STORED DATA:

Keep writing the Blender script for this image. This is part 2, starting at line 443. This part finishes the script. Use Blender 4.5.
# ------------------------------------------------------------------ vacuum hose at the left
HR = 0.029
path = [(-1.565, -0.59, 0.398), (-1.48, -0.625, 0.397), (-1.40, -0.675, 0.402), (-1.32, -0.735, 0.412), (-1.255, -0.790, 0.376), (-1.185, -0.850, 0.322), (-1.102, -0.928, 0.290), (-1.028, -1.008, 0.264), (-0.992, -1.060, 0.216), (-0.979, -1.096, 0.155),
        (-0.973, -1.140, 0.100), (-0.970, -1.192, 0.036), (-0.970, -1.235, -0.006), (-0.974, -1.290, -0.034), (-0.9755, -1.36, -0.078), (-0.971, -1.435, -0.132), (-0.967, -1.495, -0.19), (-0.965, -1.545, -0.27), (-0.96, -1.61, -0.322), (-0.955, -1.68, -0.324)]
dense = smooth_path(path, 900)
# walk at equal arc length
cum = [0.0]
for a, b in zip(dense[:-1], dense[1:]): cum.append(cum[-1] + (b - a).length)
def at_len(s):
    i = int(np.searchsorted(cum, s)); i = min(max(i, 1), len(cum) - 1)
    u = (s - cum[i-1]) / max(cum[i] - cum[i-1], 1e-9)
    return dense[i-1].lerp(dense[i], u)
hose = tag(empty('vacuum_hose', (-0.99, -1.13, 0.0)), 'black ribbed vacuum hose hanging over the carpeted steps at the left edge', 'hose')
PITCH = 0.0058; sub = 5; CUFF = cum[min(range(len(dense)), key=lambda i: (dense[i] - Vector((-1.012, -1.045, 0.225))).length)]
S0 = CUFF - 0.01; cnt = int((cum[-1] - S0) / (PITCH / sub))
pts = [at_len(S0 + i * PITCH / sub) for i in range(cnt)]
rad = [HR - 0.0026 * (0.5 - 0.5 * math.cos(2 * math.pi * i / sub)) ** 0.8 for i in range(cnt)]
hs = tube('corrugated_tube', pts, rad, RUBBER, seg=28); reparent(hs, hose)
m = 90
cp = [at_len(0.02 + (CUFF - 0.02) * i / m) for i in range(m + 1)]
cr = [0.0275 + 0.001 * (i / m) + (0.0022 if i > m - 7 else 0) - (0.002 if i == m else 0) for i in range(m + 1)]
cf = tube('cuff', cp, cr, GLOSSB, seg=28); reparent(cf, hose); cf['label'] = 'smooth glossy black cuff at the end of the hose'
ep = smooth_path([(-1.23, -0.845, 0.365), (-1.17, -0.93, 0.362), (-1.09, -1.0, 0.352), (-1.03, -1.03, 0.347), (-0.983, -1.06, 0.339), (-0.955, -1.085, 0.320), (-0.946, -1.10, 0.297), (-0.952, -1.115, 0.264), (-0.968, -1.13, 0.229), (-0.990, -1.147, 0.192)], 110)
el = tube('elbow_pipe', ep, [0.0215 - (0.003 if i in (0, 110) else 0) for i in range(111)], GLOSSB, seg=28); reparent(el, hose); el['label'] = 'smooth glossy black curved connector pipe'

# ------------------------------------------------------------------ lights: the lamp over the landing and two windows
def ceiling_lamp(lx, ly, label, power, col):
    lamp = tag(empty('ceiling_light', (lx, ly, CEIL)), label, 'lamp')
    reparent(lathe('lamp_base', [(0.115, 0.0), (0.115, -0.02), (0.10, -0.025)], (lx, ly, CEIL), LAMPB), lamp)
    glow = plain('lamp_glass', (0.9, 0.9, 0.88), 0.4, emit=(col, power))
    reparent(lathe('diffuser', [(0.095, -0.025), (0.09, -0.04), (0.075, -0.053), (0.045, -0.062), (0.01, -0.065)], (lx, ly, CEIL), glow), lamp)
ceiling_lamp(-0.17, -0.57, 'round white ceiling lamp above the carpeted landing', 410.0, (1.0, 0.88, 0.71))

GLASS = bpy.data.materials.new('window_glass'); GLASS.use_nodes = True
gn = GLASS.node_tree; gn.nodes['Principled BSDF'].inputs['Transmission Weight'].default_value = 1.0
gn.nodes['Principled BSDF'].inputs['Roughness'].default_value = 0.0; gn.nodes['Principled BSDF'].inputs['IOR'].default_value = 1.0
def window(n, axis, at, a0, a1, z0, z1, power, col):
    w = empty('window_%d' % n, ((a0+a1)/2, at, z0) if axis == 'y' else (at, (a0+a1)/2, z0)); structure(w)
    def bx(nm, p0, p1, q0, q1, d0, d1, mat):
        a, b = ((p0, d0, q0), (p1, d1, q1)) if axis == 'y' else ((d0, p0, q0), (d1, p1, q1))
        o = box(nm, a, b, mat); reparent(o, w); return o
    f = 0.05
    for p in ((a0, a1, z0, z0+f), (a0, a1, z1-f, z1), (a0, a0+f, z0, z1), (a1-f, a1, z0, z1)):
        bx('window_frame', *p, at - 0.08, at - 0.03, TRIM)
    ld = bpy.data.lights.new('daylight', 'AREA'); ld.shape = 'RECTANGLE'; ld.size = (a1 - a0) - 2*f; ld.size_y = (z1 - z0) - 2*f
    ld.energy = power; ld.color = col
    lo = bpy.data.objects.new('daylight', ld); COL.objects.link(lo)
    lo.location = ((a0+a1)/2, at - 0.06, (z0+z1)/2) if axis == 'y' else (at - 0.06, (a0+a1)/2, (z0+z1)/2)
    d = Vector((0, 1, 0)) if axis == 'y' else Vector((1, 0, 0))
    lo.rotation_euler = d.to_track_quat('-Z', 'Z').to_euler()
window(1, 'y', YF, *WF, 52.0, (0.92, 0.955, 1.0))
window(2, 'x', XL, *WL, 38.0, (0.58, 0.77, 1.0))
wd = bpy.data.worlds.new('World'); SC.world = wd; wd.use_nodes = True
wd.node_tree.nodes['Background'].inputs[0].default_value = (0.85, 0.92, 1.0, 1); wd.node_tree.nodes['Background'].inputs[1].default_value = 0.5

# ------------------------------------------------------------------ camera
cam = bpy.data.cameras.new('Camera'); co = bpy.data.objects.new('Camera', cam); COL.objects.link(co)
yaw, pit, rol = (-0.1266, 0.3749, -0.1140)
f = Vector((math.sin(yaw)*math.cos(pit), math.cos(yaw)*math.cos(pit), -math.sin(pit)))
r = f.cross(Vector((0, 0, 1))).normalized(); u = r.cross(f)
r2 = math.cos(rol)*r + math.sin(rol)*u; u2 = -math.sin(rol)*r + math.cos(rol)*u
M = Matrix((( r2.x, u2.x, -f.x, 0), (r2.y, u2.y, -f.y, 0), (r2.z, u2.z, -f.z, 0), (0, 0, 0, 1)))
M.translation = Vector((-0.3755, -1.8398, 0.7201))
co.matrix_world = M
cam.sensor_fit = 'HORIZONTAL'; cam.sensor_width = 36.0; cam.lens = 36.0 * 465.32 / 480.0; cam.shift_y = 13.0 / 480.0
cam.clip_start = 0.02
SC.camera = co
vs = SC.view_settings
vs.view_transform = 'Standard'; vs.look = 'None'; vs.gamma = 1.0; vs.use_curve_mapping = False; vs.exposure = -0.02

DO THIS: Reproduce the listing above word for word.

WRITTEN ANSWER:
Keep writing the Blender script for this image. This is part 2, starting at line 443. This part finishes the script. Use Blender 4.5.
# ------------------------------------------------------------------ vacuum hose at the left
HR = 0.029
path = [(-1.565, -0.59, 0.398), (-1.48, -0.625, 0.397), (-1.40, -0.675, 0.402), (-1.32, -0.735, 0.412), (-1.255, -0.790, 0.376), (-1.185, -0.850, 0.322), (-1.102, -0.928, 0.290), (-1.028, -1.008, 0.264), (-0.992, -1.060, 0.216), (-0.979, -1.096, 0.155),
        (-0.973, -1.140, 0.100), (-0.970, -1.192, 0.036), (-0.970, -1.235, -0.006), (-0.974, -1.290, -0.034), (-0.9755, -1.36, -0.078), (-0.971, -1.435, -0.132), (-0.967, -1.495, -0.19), (-0.965, -1.545, -0.27), (-0.96, -1.61, -0.322), (-0.955, -1.68, -0.324)]
dense = smooth_path(path, 900)
# walk at equal arc length
cum = [0.0]
for a, b in zip(dense[:-1], dense[1:]): cum.append(cum[-1] + (b - a).length)
def at_len(s):
    i = int(np.searchsorted(cum, s)); i = min(max(i, 1), len(cum) - 1)
    u = (s - cum[i-1]) / max(cum[i] - cum[i-1], 1e-9)
    return dense[i-1].lerp(dense[i], u)
hose = tag(empty('vacuum_hose', (-0.99, -1.13, 0.0)), 'black ribbed vacuum hose hanging over the carpeted steps at the left edge', 'hose')
PITCH = 0.0058; sub = 5; CUFF = cum[min(range(len(dense)), key=lambda i: (dense[i] - Vector((-1.012, -1.045, 0.225))).length)]
S0 = CUFF - 0.01; cnt = int((cum[-1] - S0) / (PITCH / sub))
pts = [at_len(S0 + i * PITCH / sub) for i in range(cnt)]
rad = [HR - 0.0026 * (0.5 - 0.5 * math.cos(2 * math.pi * i / sub)) ** 0.8 for i in range(cnt)]
hs = tube('corrugated_tube', pts, rad, RUBBER, seg=28); reparent(hs, hose)
m = 90
cp = [at_len(0.02 + (CUFF - 0.02) * i / m) for i in range(m + 1)]
cr = [0.0275 + 0.001 * (i / m) + (0.0022 if i > m - 7 else 0) - (0.002 if i == m else 0) for i in range(m + 1)]
cf = tube('cuff', cp, cr, GLOSSB, seg=28); reparent(cf, hose); cf['label'] = 'smooth glossy black cuff at the end of the hose'
ep = smooth_path([(-1.23, -0.845, 0.365), (-1.17, -0.93, 0.362), (-1.09, -1.0, 0.352), (-1.03, -1.03, 0.347), (-0.983, -1.06, 0.339), (-0.955, -1.085, 0.320), (-0.946, -1.10, 0.297), (-0.952, -1.115, 0.264), (-0.968, -1.13, 0.229), (-0.990, -1.147, 0.192)], 110)
el = tube('elbow_pipe', ep, [0.0215 - (0.003 if i in (0, 110) else 0) for i in range(111)], GLOSSB, seg=28); reparent(el, hose); el['label'] = 'smooth glossy black curved connector pipe'

# ------------------------------------------------------------------ lights: the lamp over the landing and two windows
def ceiling_lamp(lx, ly, label, power, col):
    lamp = tag(empty('ceiling_light', (lx, ly, CEIL)), label, 'lamp')
    reparent(lathe('lamp_base', [(0.115, 0.0), (0.115, -0.02), (0.10, -0.025)], (lx, ly, CEIL), LAMPB), lamp)
    glow = plain('lamp_glass', (0.9, 0.9, 0.88), 0.4, emit=(col, power))
    reparent(lathe('diffuser', [(0.095, -0.025), (0.09, -0.04), (0.075, -0.053), (0.045, -0.062), (0.01, -0.065)], (lx, ly, CEIL), glow), lamp)
ceiling_lamp(-0.17, -0.57, 'round white ceiling lamp above the carpeted landing', 410.0, (1.0, 0.88, 0.71))

GLASS = bpy.data.materials.new('window_glass'); GLASS.use_nodes = True
gn = GLASS.node_tree; gn.nodes['Principled BSDF'].inputs['Transmission Weight'].default_value = 1.0
gn.nodes['Principled BSDF'].inputs['Roughness'].default_value = 0.0; gn.nodes['Principled BSDF'].inputs['IOR'].default_value = 1.0
def window(n, axis, at, a0, a1, z0, z1, power, col):
    w = empty('window_%d' % n, ((a0+a1)/2, at, z0) if axis == 'y' else (at, (a0+a1)/2, z0)); structure(w)
    def bx(nm, p0, p1, q0, q1, d0, d1, mat):
        a, b = ((p0, d0, q0), (p1, d1, q1)) if axis == 'y' else ((d0, p0, q0), (d1, p1, q1))
        o = box(nm, a, b, mat); reparent(o, w); return o
    f = 0.05
    for p in ((a0, a1, z0, z0+f), (a0, a1, z1-f, z1), (a0, a0+f, z0, z1), (a1-f, a1, z0, z1)):
        bx('window_frame', *p, at - 0.08, at - 0.03, TRIM)
    ld = bpy.data.lights.new('daylight', 'AREA'); ld.shape = 'RECTANGLE'; ld.size = (a1 - a0) - 2*f; ld.size_y = (z1 - z0) - 2*f
    ld.energy = power; ld.color = col
    lo = bpy.data.objects.new('daylight', ld); COL.objects.link(lo)
    lo.location = ((a0+a1)/2, at - 0.06, (z0+z1)/2) if axis == 'y' else (at - 0.06, (a0+a1)/2, (z0+z1)/2)
    d = Vector((0, 1, 0)) if axis == 'y' else Vector((1, 0, 0))
    lo.rotation_euler = d.to_track_quat('-Z', 'Z').to_euler()
window(1, 'y', YF, *WF, 52.0, (0.92, 0.955, 1.0))
window(2, 'x', XL, *WL, 38.0, (0.58, 0.77, 1.0))
wd = bpy.data.worlds.new('World'); SC.world = wd; wd.use_nodes = True
wd.node_tree.nodes['Background'].inputs[0].default_value = (0.85, 0.92, 1.0, 1); wd.node_tree.nodes['Background'].inputs[1].default_value = 0.5

# ------------------------------------------------------------------ camera
cam = bpy.data.cameras.new('Camera'); co = bpy.data.objects.new('Camera', cam); COL.objects.link(co)
yaw, pit, rol = (-0.1266, 0.3749, -0.1140)
f = Vector((math.sin(yaw)*math.cos(pit), math.cos(yaw)*math.cos(pit), -math.sin(pit)))
r = f.cross(Vector((0, 0, 1))).normalized(); u = r.cross(f)
r2 = math.cos(rol)*r + math.sin(rol)*u; u2 = -math.sin(rol)*r + math.cos(rol)*u
M = Matrix((( r2.x, u2.x, -f.x, 0), (r2.y, u2.y, -f.y, 0), (r2.z, u2.z, -f.z, 0), (0, 0, 0, 1)))
M.translation = Vector((-0.3755, -1.8398, 0.7201))
co.matrix_world = M
cam.sensor_fit = 'HORIZONTAL'; cam.sensor_width = 36.0; cam.lens = 36.0 * 465.32 / 480.0; cam.shift_y = 13.0 / 480.0
cam.clip_start = 0.02
SC.camera = co
vs = SC.view_settings
vs.view_transform = 'Standard'; vs.look = 'None'; vs.gamma = 1.0; vs.use_curve_mapping = False; vs.exposure = -0.02